A 164-square-foot home may sound like a squeeze to most Americans, but to some home buyers, it may very well be the perfect fit.
“Dramatic downsizing is gaining interest among Americans, gauging by increased sales of plans and ready-made homes and growing audiences for websites related to the [tiny home] niche,” Bloomberg reports. National interest in the search term “tiny house” has been soaring since May, according to Google trends. A+E Networks Corp. started airing “Tiny House Nation” this week, a series that highlights the growing small-home movement.
Tiny homes, defined as 500 square feet or less, allow people to cut their housing expenses, live simply, and go mortgage-free.

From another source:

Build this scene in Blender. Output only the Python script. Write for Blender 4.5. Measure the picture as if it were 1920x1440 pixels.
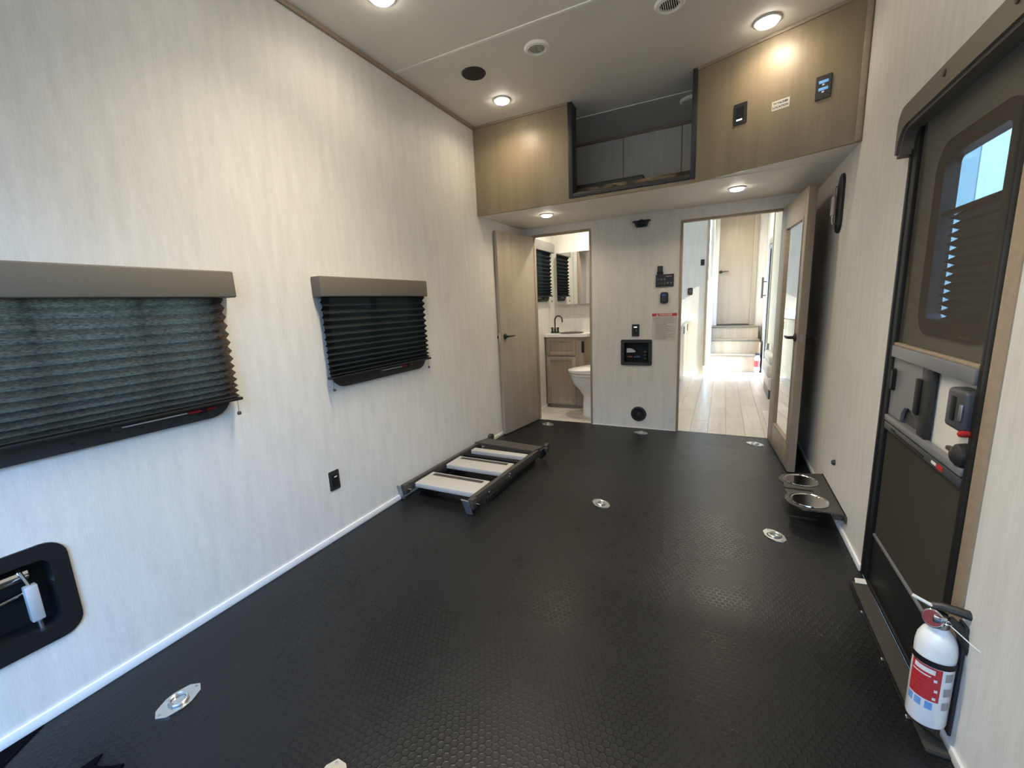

Why Bigger Isn't Always Better
Such homes weren’t considered so tiny by historical standards. In 1950, single-family homes averaged 983 square feet, according to the National Association of Home Builders.
But the tiny home movement has grown at a time when new homes have bloomed to the biggest on record. The median size of new single-family houses was at a record 2,384 square feet in 2013. Only 1 percent of home buyers are purchasing a home that is 1,000 square feet or less, according to housing data from the National Association of REALTORS®.
“Since I got into the small-house game 15 years ago, every year seems like it’s the biggest ever,” says Cotati,Calif.-based architect Jay Shafer, who founded Tumbleweed Tiny House Company in 1999 and later Four Lights, both micro-building and design companies. “It shows people how little some need to be happy, and how simply they can live if they choose.” Shafer, his wife, and two young children share a 500-square-foot home.
“Tiny houses are no longer strange,” Debby Richman, the company’s chief marketing officer, told Bloomberg. “They are now ‘cute.’ The cultural mores have changed.”
Who’s occupying these “tiny” homes? The largest share — 23 percent — of “tiny home” inhabitants are between ages 31 and 40, according to The Tiny Life blog, which conducted a nationwide survey of more than 2,600 people. Sixty-one percent of respondents said they had zero credit-card debt.
“Wherever you find expensive housing on the East Coast or the West Coast, you find a higher concentration of tiny houses because people understand the need,” Shafer says.